Haia (Holanda) – Antes da “invasão” recente de investidores holandeses ao Brasil, comerciantes dos Países Baixos se estabeleceram na Região Nordeste por mais de 25 anos, no século 17. O episódio histórico, conhecido como “invasão holandesa”, deixou marcas fortes na sociedade brasileira, segundo a historiadora Virginia Almoedo, da Universidade Federal de Pernambuco (UFPE).
De acordo com os registros históricos oficiais, a invasão dos holandeses ocorreu em duas etapas. Em um primeiro momento, os estrangeiros se estabeleceram na cidade de Salvador, no ano de 1624. Em uma segunda ocasião, desta vez mais duradoura, representantes da Companhia Holandesa das Índias Ocidentais ocuparam a cidade pernambucana de Olinda, seis anos mais tarde.
A permanência dos holandeses em território brasileiro durou nada menos do que 24 anos, período em que foram conquistados também outros estados do Nordeste: Alagoas, Sergipe, Rio Grande do Norte, Ceará, Paraíba e Maranhão. “Pernambuco já estava nos planos da Holanda há muito tempo por conta do açúcar”, explica Almoedo.
Na época, a recém-criada Companhia das Índias Ocidentais havia ganhado do governo da Holanda o monopólio do comércio nas Américas. Em busca de lucros com a produção açucareira e o tráfico de escravos, a empresa ocupou não só ilhas do Caribe e territórios da América do Norte, como o próprio Brasil.
Os 24 anos foram tempo suficiente para que esse povo deixasse marcas na arquitetura, cultura e no imaginário dos brasileiros, principalmente por meio de seu principal expoente, o conde João Maurício de Nassau-Siegen, que governou os territórios conquistados entre 1637 e 1644.
Virginia Almoedo destaca como principais contribuições dos holandeses a criação de um plano urbanístico para Recife, então batizada de Mauristad (ou Cidade Maurícia) e o legado científico-cultural. “Pernambuco ainda era a capitania mais próspera do Brasil em termos econômicos, mas não em termos de cultura, por conta da distância da Europa. Com Nassau, você vai ter algumas inserções da arte européia, do jardim europeu”, afirma.
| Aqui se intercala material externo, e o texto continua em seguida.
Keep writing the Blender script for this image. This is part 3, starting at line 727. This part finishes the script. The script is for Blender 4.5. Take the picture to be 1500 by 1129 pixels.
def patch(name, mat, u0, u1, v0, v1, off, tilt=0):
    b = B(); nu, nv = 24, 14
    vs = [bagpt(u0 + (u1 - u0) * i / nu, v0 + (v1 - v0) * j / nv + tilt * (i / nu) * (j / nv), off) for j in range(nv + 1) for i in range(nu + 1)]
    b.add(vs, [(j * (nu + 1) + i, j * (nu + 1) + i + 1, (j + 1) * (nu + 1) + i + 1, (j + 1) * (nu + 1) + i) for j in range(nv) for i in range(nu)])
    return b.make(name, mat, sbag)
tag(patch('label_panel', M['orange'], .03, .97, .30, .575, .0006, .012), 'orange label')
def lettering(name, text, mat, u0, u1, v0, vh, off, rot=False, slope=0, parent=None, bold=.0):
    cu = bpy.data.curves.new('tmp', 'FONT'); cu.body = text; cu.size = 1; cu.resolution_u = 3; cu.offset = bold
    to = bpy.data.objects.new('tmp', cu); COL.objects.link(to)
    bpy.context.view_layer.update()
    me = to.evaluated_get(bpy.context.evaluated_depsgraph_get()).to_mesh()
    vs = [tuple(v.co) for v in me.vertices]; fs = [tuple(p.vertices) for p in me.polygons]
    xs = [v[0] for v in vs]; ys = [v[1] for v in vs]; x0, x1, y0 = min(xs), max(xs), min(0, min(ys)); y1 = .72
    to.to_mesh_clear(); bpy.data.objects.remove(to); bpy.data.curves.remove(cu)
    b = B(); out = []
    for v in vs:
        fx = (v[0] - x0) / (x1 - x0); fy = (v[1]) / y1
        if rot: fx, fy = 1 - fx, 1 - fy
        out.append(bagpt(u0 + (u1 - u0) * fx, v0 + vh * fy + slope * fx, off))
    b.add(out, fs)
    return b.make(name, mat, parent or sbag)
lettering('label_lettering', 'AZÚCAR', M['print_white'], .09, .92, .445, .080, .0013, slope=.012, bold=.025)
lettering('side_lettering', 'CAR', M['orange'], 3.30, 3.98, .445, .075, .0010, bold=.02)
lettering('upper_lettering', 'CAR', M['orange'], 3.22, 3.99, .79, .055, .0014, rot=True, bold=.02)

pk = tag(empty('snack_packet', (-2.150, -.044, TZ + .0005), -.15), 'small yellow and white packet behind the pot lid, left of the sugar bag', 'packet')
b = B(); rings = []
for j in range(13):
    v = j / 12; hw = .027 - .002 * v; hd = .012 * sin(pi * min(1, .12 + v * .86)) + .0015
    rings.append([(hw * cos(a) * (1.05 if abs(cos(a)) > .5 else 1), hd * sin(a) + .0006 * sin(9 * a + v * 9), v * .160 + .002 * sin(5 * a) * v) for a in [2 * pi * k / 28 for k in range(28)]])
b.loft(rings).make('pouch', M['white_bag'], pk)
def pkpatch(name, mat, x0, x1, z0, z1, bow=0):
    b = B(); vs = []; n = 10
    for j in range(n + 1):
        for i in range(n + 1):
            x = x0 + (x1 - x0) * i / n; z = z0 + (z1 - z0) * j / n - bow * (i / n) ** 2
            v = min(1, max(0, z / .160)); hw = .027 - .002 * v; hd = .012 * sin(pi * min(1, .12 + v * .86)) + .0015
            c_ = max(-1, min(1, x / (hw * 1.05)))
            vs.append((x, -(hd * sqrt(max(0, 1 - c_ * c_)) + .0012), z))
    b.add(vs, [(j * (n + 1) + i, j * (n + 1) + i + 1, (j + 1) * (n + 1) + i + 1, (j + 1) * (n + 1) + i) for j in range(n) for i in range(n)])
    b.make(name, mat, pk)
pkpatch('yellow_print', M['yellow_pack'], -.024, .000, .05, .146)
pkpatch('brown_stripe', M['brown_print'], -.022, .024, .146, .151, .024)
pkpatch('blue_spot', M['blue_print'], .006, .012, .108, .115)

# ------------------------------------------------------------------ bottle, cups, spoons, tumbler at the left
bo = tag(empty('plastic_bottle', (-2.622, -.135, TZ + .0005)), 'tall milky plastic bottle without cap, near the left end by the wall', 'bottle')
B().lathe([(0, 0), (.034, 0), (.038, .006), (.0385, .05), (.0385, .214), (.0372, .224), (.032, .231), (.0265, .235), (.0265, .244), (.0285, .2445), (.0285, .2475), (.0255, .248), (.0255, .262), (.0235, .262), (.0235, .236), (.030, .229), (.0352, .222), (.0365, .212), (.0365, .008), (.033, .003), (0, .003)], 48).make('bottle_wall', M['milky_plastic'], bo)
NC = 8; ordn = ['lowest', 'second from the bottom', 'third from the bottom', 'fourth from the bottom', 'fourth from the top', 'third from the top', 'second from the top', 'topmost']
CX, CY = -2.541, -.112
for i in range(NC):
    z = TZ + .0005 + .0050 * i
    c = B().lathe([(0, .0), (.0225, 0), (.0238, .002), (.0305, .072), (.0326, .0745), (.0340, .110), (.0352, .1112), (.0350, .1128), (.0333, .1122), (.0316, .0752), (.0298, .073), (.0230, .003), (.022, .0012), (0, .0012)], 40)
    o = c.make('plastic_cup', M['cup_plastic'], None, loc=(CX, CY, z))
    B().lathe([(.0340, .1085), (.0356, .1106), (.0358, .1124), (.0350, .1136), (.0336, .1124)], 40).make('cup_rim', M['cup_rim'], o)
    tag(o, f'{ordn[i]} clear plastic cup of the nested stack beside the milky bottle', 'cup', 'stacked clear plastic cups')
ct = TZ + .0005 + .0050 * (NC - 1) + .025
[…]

No site da embaixada brasileira na Holanda, Maurício de Nassau é retratado como grande administrador público, que teria sido responsável por uma época de ouro do Nordeste. Em contraste com os interesses puramente mercantilistas da Companhia das Índias Ocidentais, Nassau teria trazido muitos cientistas, artistas e cartógrafos, além de ter implantado os primeiros jardins zoológicos e botânicos das Américas, em Recife.
A historiadora da UFPE destaca que o maior legado dos holandeses no Nordeste está na memória coletiva dos pernambucanos e não na herança material. Mesmo porque, segundo Almoedo, não há grandes construções originais holandesas que tenham permanecido até os dias de hoje.
“Há no imaginário popular do pernambucano a idéia de que tudo o que há de bom aqui foi construído pela Holanda. Os guias mirins nos confins do estado dizem que qualquer igreja ou ruína é uma construção holandesa. Já ouvi guias falarem: ‘essa é a ponte de Maurício de Nassau’. Na verdade, essa ponte não está mais lá. É apenas o local onde havia a ponte. Não há mais nada de casario ou de pontes que tenham sido preservadas”, conta a historiadora.
Para ela, ter ficado sob domínio dos holandeses, ainda que por apenas 24 anos, é motivo de orgulho para grande parte dos pernambucanos. “Os portugueses estiveram aqui presentes por 300 anos. Os holandeses apenas por 24 anos. Mas, no imaginário, é muito mais forte a contribuição holandesa do que a portuguesa na cultura pernambucana, principalmente nas camadas mais populares”, diz.
Outro marco importante da história do país que remonta à invasão holandesa é a criação de um exército genuinamente brasileiro. Na década de 1640, luso-brasileiros, negros, índios e mestiços se juntaram para lutar contra a dominação estrangeira, que depois do período conciliatório de Nassau voltou a incomodar os nordestinos.
A primeira Batalha dos Guararapes, em 1648, é considerada um dos marcos do processo de expulsão dos holandeses, que só se consolidaria em 1654. A data desta batalha, 19 de abril, é hoje comemorada como o Dia do Exército. As próprias Forças Armadas consideram esse grupo de pernambucanos o primeiro Exército do Brasil. “Os pernambucanos foram efetivamente os grandes heróis desta restauração da Capitania de Pernambuco ao poder luso”, afirma a historiadora.
Mas a expulsão dos holandeses do Nordeste, em 1654, não foi o ponto final. A recuperação total da soberania portuguesa sobre a região só seria conseguida anos depois, com o pagamento de uma indenização à Companhia das Índias Ocidentais.